Interested in European, US and Asian markets.

Rating: 3.2/5 (10 votes)


Batbeer2 premium member - 6 years ago
Thanks for the idea. A couple of questions.

1) What are the main risks you see ?

2) Looks like the company is trading at all time highs; now the same could have been said of AAPL in feb 2010 but still.... what's your estimate of IV and your margin of safety ?
Graemew - 6 years ago    Report SPAM

Thanks for your comment. I don´t foresee any risks at the moment...it would have to be something unexpected that slows growth...in that case the share price would obviously fall back in the short term...but I am looking long term. On the 9th Feb the annual results will be released and we will know the actual eps figure for 2010.

In terms of margin of safety. Since P&G is currently at a very attractive valuation...for example Donald Yachtman has been loading up on the shares, it seems to me that RB is even more attractive since it has been growing at a much faster rate...and is likely to continue to do so.

I don´t think this company has much at all in common with AAPL, since RB sells everyday branded consumer products...which are not subject to obsolescence or sudden technological change.

Cornelius Chan
Cornelius Chan - 5 years ago    Report SPAM
This is truly one of the great consumer products companies. I first came across it last year when I was scrubbing myself with a bar of Dettol soap I had picked up during a trip to Singapore.

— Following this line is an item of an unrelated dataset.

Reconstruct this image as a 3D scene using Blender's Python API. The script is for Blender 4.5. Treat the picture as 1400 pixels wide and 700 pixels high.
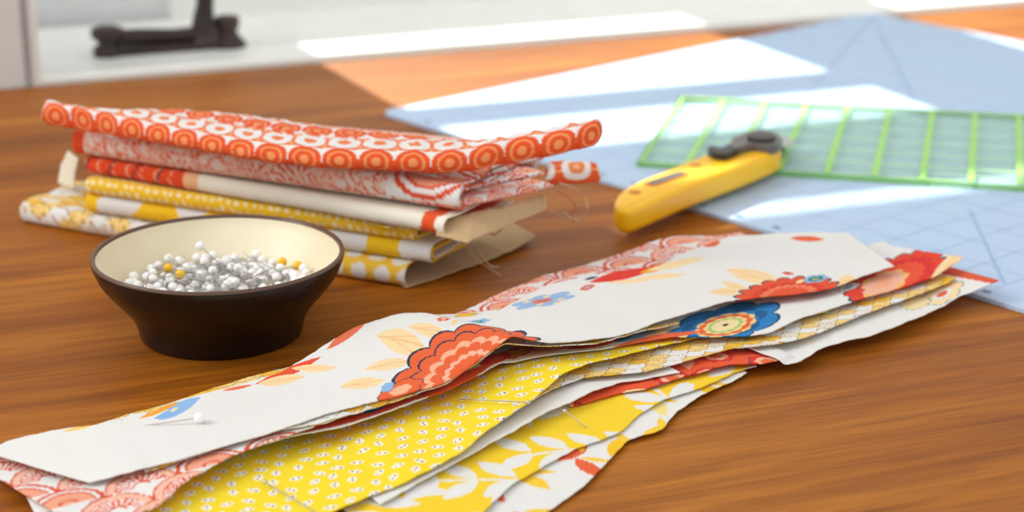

Curiosity led me to research the company behind this highly popular product (in Asia) and it was then I first discovered Reckitt Benckiser - a company with two strange last names (I don't know how to pronounce Benckiser!) and a first-class lineup of products sold from under their roof.

I have put this company into my Emerging Blue Chips list. For all intents and purposes it is already a blue chip, but my criteria of 10+ years continuous dividend payments has not yet been met (the other criteria is over 1B market cap which has been met long ago). The company only began issuing dividends in '05 on LSE shares and since '09 on the OTC ADRs.

The company IPO'd in '99 at 7.82 and is now at 36.04. The ADR began in '08 at $8.65 and is now at $11.56. To my mind, RB is a global PG, CL or CLX. These are the stocks that go up forever and should be dollar-cost-averaged up and down.

I would also submit that RB has a competitive global advantage to its American counterparts due to an already well established presence in Asia. Do you agree Graemew?